Greenfield looks to future for Loomis tax dollars as it moves past previous controversy

April 23, 2013

Greenfield - The controversial Loomis Crossing proposed project is dead, but its spirit is alive and it may help Greenfield taxpayers down the road.

The city will try to sell the two parcels it obtained for the proposed Loomis Road development, plus nearly 18 unused acres of the park-and-ride lot the state Department of Transportation owns along Interstate 894. The goal is to get them onto the property tax rolls.

The list price is $6.5 million.

The city has a memorandum of understanding with the DOT allowing the city to offer the unused portions of the park-and-ride lot for development along with the 2.1 acres the city owns, said Chuck Erickson, Greenfield development director. The city acquired its land in 2011 from owners who wanted to sell.

High-potential area

The area is east of Loomis, north of I-894 and south of Cold Spring Road - where I-894 and Loomis Road meet.

Erickson said the 20 acres could attract all sorts of potential buyers - the city's land use plan allows office, hotel, retail and commercial uses - but some rezoning will likely be needed, depending on the actual development plan proposed.

"Whether there's interest the real world, we'll wait and see," Erickson said.

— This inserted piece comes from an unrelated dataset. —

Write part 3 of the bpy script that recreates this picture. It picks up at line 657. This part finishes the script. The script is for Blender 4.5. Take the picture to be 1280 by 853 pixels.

The goal is to get unused property back onto the property tax rolls, he said, which is the same as the Loomis Crossing proposal - involving commercial and residential elements - that would also have redeveloped what the city sees as under-used land.

Now vs. then

The prospect proved controversial, in part, due to perceived fears in 2010 that the city might use to force land sales to further the development. City officials denied that was ever part of the plan, but, regardless, the mixed-use, 47-acre development eventually lost momentum.

"Loomis Crossing is officially dead, but the idea behind that is evident in what we are doing here, only not on the scale envisioned three or four years ago," Erickson said.

It would be wonderful if development could occur, he said, because it would bring in more tax dollars, provide jobs and reimburse the city for the cost of the two parcels.

"All positives for any community," Erickson said.